This, for instance.
Van Gogh: Undergrowth with Two Figures, 1890
But we're also complete failures. We are often self-conscious and feel inadequate, but still our response to receiving something good is usually pleasure but not gratitude and when receiving something bad is dismay and anger and not understanding and acceptance.
That's because we have a pretty high view of ourselves and think we can somehow control our fates by our own actions (think Christian Karma).
I just had a real-life experience that showed me just how wrong this idea is and how works-oriented I actually am.
So I got that speeding ticket I mentioned in my last post. Well, a friend suggested I talk to somebody we know who's knowledgeable about this sort of thing to ask him what (if anything) I ought to do about it.
He was very kind and sympathetic, recognized the fault, but also the guilt I felt. He told me I ought to request a court date, but he'd also try in the meantime to get in touch with the officer who gave me the citation.
I accepted what he said without really realizing what he was implying. We finished our conversation and I left it somewhat encouraged (he thought at the court date I could talk down the fine, which was an obnoxious amount), but also steeled for action: I'd mail that sucker in and WORK that court date. Even if they didn't reduce my fine, I'd still have done everything in my power to make it happen. They'd be the jerks that refused to listen to extenuating circumstances (I was lost!).
I had only about twenty minutes of this tragi-heroic daydream hashed out when our friend called me up.
"Well," he said. "I talked to the officer who pulled you over and explained the situation to him. He was really nice and understanding and he'll take care of the citation: you can throw it away."
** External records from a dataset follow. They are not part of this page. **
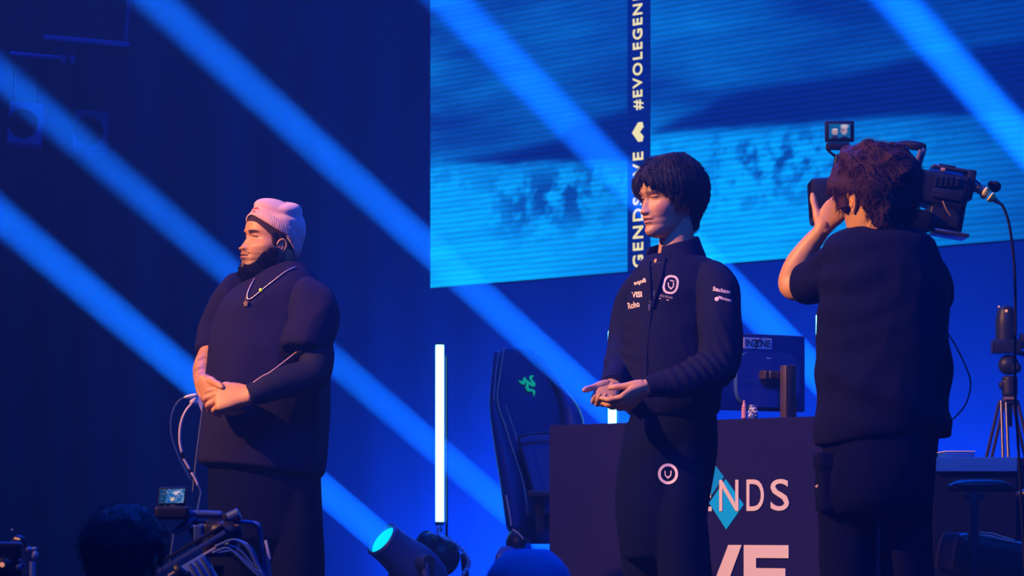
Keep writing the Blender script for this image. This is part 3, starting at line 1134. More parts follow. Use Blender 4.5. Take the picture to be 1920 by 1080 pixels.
    # beard edge runs from under the lip up to the sideburn by the ear
    line = np.interp(x, [0, .012, .024, .034, .045, .056, .066, .076, .088], [-.090, -.091, -.096, -.096, -.088, -.076, -.060, -.036, -.028])
    over = np.clip((z - line) / .008, 0, 1.5)
    # push those above the line inside the head
    c = vec((0, -.01, 0))
    V2 = V.copy()
    V2[:, 0] *= 1 - .28 * np.clip(over, 0, 1)
    V2[:, 1] = np.where(over > 0, V[:, 1] - .034 * np.clip(over, 0, 1), V[:, 1])
    wv_ = wav(V2, 160, 3)
    V2 *= (1 + .02 * wv_)[:, None]
    m_beard = mat('beard_hair', (.010, .008, .016), .8, spec=.12, bump=.8, bscale=500)
    b = put('beard', (H.w(V2), Fc), m_beard, P, angle=0)
    # short hairs that break the beard's edge
    sel = (over <= .05) & (z > -.15)
    idx = np.where(sel)[0]
    rr = np.random.default_rng(3)
    idx = rr.choice(idx, 2600)
    pts = V2[idx]
    dirs = pts - vec((0, -.01, -.05)); dirs /= np.linalg.norm(dirs, axis=1)[:, None]
    dirs[:, 2] -= .8
    dirs /= np.linalg.norm(dirs, axis=1)[:, None]
    put('beard_strands', (lambda s: (H.w(s[0]), s[1]))(strands(pts, dirs, .010, .0006, .35, .1, 2, 2)), m_beard, P, kind='stuff', angle=0)
    # close-cropped hair visible under the hat
    def cap_surface(zmin_front, zmin_side, zmin_back, grow, ztop=.116):
        th = np.linspace(0, 2 * PI, 96, endpoint=False)
        rings = []
        for k in range(30):
            a = k / 29
            ring = []
            for t_ in th:
                c = math.cos(t_)
                zl = zmin_side + (zmin_front - zmin_side) * max(0, c) ** 1.5 + (zmin_back - zmin_side) * max(0, -c) ** 1.0
                q = zl + (ztop - zl) * (1 - (1 - a) ** 1.3)
                f, b_, wd = float(H.front(q)), float(H.back(q)), float(H.width(q))
                yc = -.012
                gw = grow * (0.2 + .8 * min(1, a * 8))
                ring.append(((wd + gw) * math.sin(t_), yc + ((f - yc + gw) * c if c > 0 else (yc - b_ + gw) * c), q + gw * max(0, a - .6) * 2))
            rings.append(np.array(ring))
        return ring_mesh(rings)
    V, Fc = cap_surface(.052, -.012, -.07, .0022)
    # sideburn in front of the ear
    put('cropped_hair', (H.w(V), Fc), mat('cropped_hair', (.045, .022, .020), .8, spec=.15, bump=.5, bscale=700), P, angle=0)
    sb = loft([((.0725, .022, .020), (0, .013, 0), (.004, 0, 0)), ((.0735, .016, -.005), (0, .010, 0), (.0035, 0, 0)), ((.0745, .014, -.03), (0, .009, 0), (.004, 0, 0)), ((.078, .012, -.05), (0, .011, 0), (.004, 0, 0))], m=16)
    put('sideburn', (H.w(sb[0]), sb[1]), MATS['cropped_hair'], P)
    # beanie: slouched crown and turned-up ribbed cuff; heights follow the slant from brow to nape
    m_wool = mat('pink_wool', (.74, .42, .44), .95, bump=.35, bscale=500, sheen=.5)
    fx = np.array
    def slant(t_, lo_f, lo_b, lo_s):
        c = math.cos(t_)
        return lo_s + (lo_f - lo_s) * max(0, c) ** 1.3 + (lo_b - lo_s) * max(0, -c) ** 1.1
    def hat_ring(th, lo, hi, gr, bulge):
        return None
    N_ = 168
    th = np.linspace(0, 2 * PI, N_, endpoint=False)
    def surf(t_, q, gw):
        zc = min(max(q, -.08), .108)
        f, b_, wd = float(H.front(zc)), float(H.back(zc)), float(H.width(zc))
        c = math.cos(t_)
        return vec(((wd + gw) * math.sin(t_), -.012 + ((f + .012 + gw) * c if c > 0 else (-.012 - b_ + gw) * c), q))
    rows_h = []
    for k in range(34):
        a = k / 33
        ring = []
        for t_ in th:
            lo = slant(t_, .080, -.058, .028)
            top = slant(t_, .108, .092, .102)
            q = lo + (top - lo) * min(1, a / .62)
            gw = .009 + .006 * math.sin(min(1, a / .5) * PI)
            p = surf(t_, min(q, .085), gw)
            p[2] = q
            if a > .62:
                s_ = (a - .62) / .38
                ctr = vec((0, -.040, .141))
                e = p.copy()
                p = e + (ctr - e) * (1 - math.cos(s_ * PI / 2)) ** .9
                p[2] = e[2] + (ctr[2] - e[2]) * math.sin(s_ * PI / 2)
            # slouch: back and top sag outwards
            sag = g(t_, PI, 1.0) * g(a, .60, .26)
            p = p + vec((0, -.022, .020)) * sag
            p[2] += .008 * math.cos(2 * t_ + .6) * g(a, .75, .2)
            ring.append(p)
        rows_h.append(np.array(ring))
    crown = ring_mesh(rows_h)
    crown = (crown[0] + normals(crown) * (.0018 * np.sin(np.arctan2(crown[0][:, 0], crown[0][:, 1] + .012) * 60))[:, None] * 0, crown[1])
    crown = folds(crown, .004, 26, (1, 1, .8), 1.6, 8)
    put('beanie', (H.w(crown[0]), crown[1]), m_wool, P, angle=0)
    cuff = []
    NC = 720
    thc = np.linspace(0, 2 * PI, NC, endpoint=False)
    prof = [(0.0, .004), (-.02, .009), (.1, .0135), (.5, .0160), (.9, .0155), (1.0, .012), (.98, .006), (.5, .006), (.05, .005)]
    for a, gw in prof:
        ring = []
        for i, t_ in enumerate(thc):
            lo = slant(t_, .073, -.068, .020)
            hi = slant(t_, .104, -.014, .060)
            q = lo + (hi - lo) * a
            rib = .0006 * math.sin(t_ * 118) if gw > .008 else 0
            p = surf(t_, min(q, .09), gw + rib)
            p[2] = q
            ring.append(p)
        cuff.append(np.array(ring))
    R_ = np.array(cuff); n_, m__ = R_.shape[:2]
    Fc = [(i * m__ + j, i * m__ + (j + 1) % m__, ((i + 1) % n_) * m__ + (j + 1) % m__, ((i + 1) % n_) * m__ + j) for i in range(n_) for j in range(m__)]
    cf = put('beanie_cuff', (H.w(R_.reshape(-1, 3)), Fc), m_wool, P, angle=0)
    # small red bat-like stitch mark on the cuff front
    m_red = mat('red_thread', (.62, .03, .12), .7)
    def on_cuff(ang, q):
        p = surf(ang, min(q, .09), .0200); p[2] = q
        return H.w(p)
    w1 = [on_cuff(a, z_) for a, z_ in [(.05, .092), (.14, .097), (.23, .093), (.32, .097), (.42, .090)]]
    put('stitched_mark', tube(w1, [.0012, .0024, .0018, .0024, .0012], m=8), m_red, P)
    w2 = [on_cuff(a, z_) for a, z_ in [(.12, .086), (.20, .083), (.28, .085), (.35, .081)]]
    put('stitched_mark', tube(w2, .0013, m=8), m_red, P)
    # chain with pendant
    m_gold = mat('rose_gold_chain', (.80, .52, .45), .30, metal=.9)
    TS = Surface(join(ts, body))
    ch = [(553, 503), (546, 506), (536, 511), (524, 520), (510, 531), (497, 541), (484, 552), (472, 561), (466, 562), (465, 553), (469, 542), (474, 532), (479, 524)]
    pts = [TS.hit(a, b, .004) for a, b in ch]
    pts = spline([q for q in pts if q is not None], 12)
    links = []
    L = np.cumsum(np.r_[0, np.linalg.norm(np.diff(pts, axis=0), axis=1)])
    nl = 120
    cpts = np.stack([np.interp(np.linspace(0, L[-1], nl), L, pts[:, i]) for i in range(3)], 1)
    for i in range(nl - 1):
        links.append(ball((cpts[i] + cpts[i + 1]) / 2, .0030, m=8, n=6))
    links.append(tube(cpts, .0022, m=6, n=1))
    nk = put('necklace', join(*links), m_gold, P)
    pc = TS.hit(464, 571, .008)
    star = [(math.cos(a) * r_, math.sin(a) * r_) for a, r_ in [(2 * PI * i / 10 + .3, (.0125 if i % 2 == 0 else .0075)) for i in range(10)]]
    put('pendant', join(prism(star, .004, pc, (.8, -.6, 0), (0, 0, 1)), tube([pc + vec((.0, 0, .010)), pc + vec((.0, 0, .02))], .002, m=6)), m_gold, P, smooth=False)
    put('yellow_bead', ball(TS.hit(490, 546, .006), .0062, m=14, n=10), mat('neon_bead', (.75, .85, .05), .3, emit=(.6, .75, .02), estr=.35), P)  # some emission added to the bead, which is no lamp
    return P
left_man()

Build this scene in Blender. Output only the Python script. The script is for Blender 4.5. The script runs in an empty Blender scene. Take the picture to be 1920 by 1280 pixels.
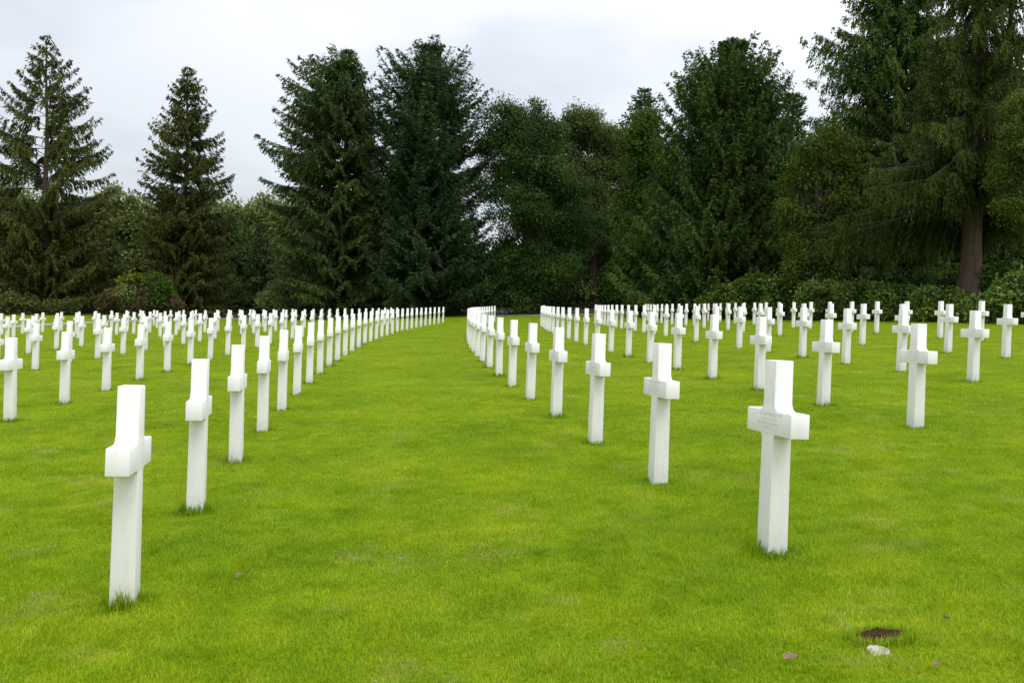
import bpy, bmesh, math, random
import numpy as np
from mathutils import Matrix, Vector

SC = bpy.context.scene
COL = SC.collection
S = 1.05                       # metres per cross height
rng = np.random.default_rng(7)

# ------------------------------------------------------------------ site survey
F, PITCH, ROLL = 1740.0, 0.0168, 0.03416
Q = [0.57886, 1.09686, 0.71761, 0.02266, -0.10491, -0.08475, -0.02622, -0.00637, -0.01408, -0.00681]
CX, CY, R0, DR, ST, TH = 223.61, 42.1745, 225.3612, 3.1533, 1.86173, 3.0665
EYE = 1.3744


def poly(x, y):                # lawn height relative to the eye, in cross heights
    u = x / 20; v = (y - 25) / 25
    return (-Q[0] + Q[1]*u + Q[2]*v + Q[3]*u*u + Q[4]*u*v + Q[5]*v*v
            + Q[6]*u**3 + Q[7]*u*u*v + Q[8]*u*v*v + Q[9]*v**3)


def look(px, py, d):           # photo pixel + distance -> point (cross heights, eye at 0)
    X0, Y0 = px - 960, py - 640
    c, s = math.cos(ROLL), math.sin(ROLL)
    X = X0*c + Y0*s; Y = -X0*s + Y0*c
    cp, sp = math.cos(PITCH), math.sin(PITCH)
    xc, zc = X/F, -Y/F
    return np.array([xc, cp + zc*sp, -sp + zc*cp])*d


PATH = [(-160, 628, 47), (-60, 619, 52), (22, 612.5, 57.9), (95, 608.3, 63), (170, 604.6, 70), (230, 602.2, 76), (287, 600.7, 80), (364, 598.8, 84), (500, 596.8, 86),
        (650, 594.9, 84), (840, 592.7, 80), (1005, 590.8, 77), (1100, 589.6, 74), (1200, 588.6, 71), (1300, 588, 67)]
ctrl = []
for y in np.arange(-12, 58, 7.0):
    for x in np.arange(-30, 19, 6.0):
        if abs(x) < 8 + .62*max(y, 0):
            ctrl.append((x, y, poly(x, y)))
pathpts = [look(*p) for p in PATH]
ctrl += [tuple(p) for p in pathpts]
for (px, py, d) in [(300, 586, 100), (600, 585, 100), (900, 578, 100), (1150, 570, 95), (0, 592, 80), (-150, 600, 70),
                    (1500, 585, 78), (1800, 575, 70), (2100, 590, 60), (1500, 560, 110), (600, 575, 150), (1200, 560, 150), (100, 585, 150)]:
    ctrl.append(tuple(look(px, py, d)))
for (px, py, d) in [(1400, 597, 62), (1500, 599, 55.2), (1660, 602, 45.3), (1850, 607, 37)]:
    ctrl.append(tuple(look(px, py, d)))
ctrl += [(-60, 10, -3.4), (45, 5, .6), (40, -20, 0), (-40, -25, -3.2)]
ctrl = np.array(ctrl)


def _k(r2):
    r2 = np.maximum(r2, 1e-9)
    return .5*r2*np.log(r2)


_n = len(ctrl)
_A = np.zeros((_n+3, _n+3))
_d2 = ((ctrl[:, None, :2] - ctrl[None, :, :2])**2).sum(-1)
_A[:_n, :_n] = _k(_d2) + np.eye(_n)*2.0
_A[:_n, _n:] = np.c_[np.ones(_n), ctrl[:, :2]]
_A[_n:, :_n] = _A[:_n, _n:].T
_w = np.linalg.solve(_A, np.r_[ctrl[:, 2], 0, 0, 0])


def tps(x, y):
    x = np.asarray(x, float); y = np.asarray(y, float)
    sh = x.shape; x = x.ravel(); y = y.ravel(); out = np.empty(len(x))
    for a in range(0, len(x), 40000):
        xx, yy = x[a:a+40000], y[a:a+40000]
        d2 = (xx[:, None]-ctrl[None, :, 0])**2 + (yy[:, None]-ctrl[None, :, 1])**2
        out[a:a+40000] = _k(d2) @ _w[:_n] + _w[_n] + _w[_n+1]*xx + _w[_n+2]*yy
    return out.reshape(sh)


_gx = np.r_[np.arange(-120, -40, 2.0), np.arange(-40, 40, .5), np.arange(40, 121, 2.0)]
_gy = np.r_[np.arange(-24, 70, .5), np.arange(70, 181, 2.0)]
_GZ = (tps(*np.meshgrid(_gx, _gy)) + EYE)*S     # metres, on the grid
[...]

"What?" I said. I was not even aware that this was a thing that could happen. Getting a ticket from someone and then that same someone magically making it go away. Our friend explained some more about how Law Enforcement works and what happened, and I thanked him profusely.
"Looks like the Lord knew you needed that money for something else," he said.
"Yeah," I said. "Brake pads."
We laughed, and he hung up. I suddenly felt guilty. Regardless of what followed with the officer who pulled me over, I probably had been speeding (knowing me and the situation), so I did deserve to get a ticket. It didn't seem fair that I hadn't done anything to right my wrong, but it was as if it had never happened, and I will suffer no repercussions from it. Surely I have to do something to fix it. It's not that I WANTED to pay the fine or get points on my record, but I also didn't want to get handed a freebie.
It turns out, of course, that I do need the money--I took my car in to the mechanic today to get looked at (the brakes are in fact squealing) and I don't yet know what the results of that will be, and I randomly got invited by my SO's parents to take a week off to go to Florida (Orlando and the Everglades, I believe) with them. That's not costing me anything for the trip, but it will cost a week's worth of income.
Then, of course, there is the added guilt from that, that I'm getting to do something pleasant and somebody else is paying for it.
Nobody else had to pay for my speeding ticket for it to go away, but I did deserve to pay for it. Because I didn't have to, though, I am able to take advantage of someone else's generosity, give up a week's worth of work, and experience something else pleasant.
So it's a two-fer of me receiving things I don't deserve and didn't pay for, and it's not fair.
Why don't we ever feel the unfairness of our salvation this strongly?
Maybe this sort of pride is why so many people don't like the ideas of irresistible grace and limited atonement: that kind of makes more sense to me now.
We're wrong to think this way about grace, but now I understand how those people feel.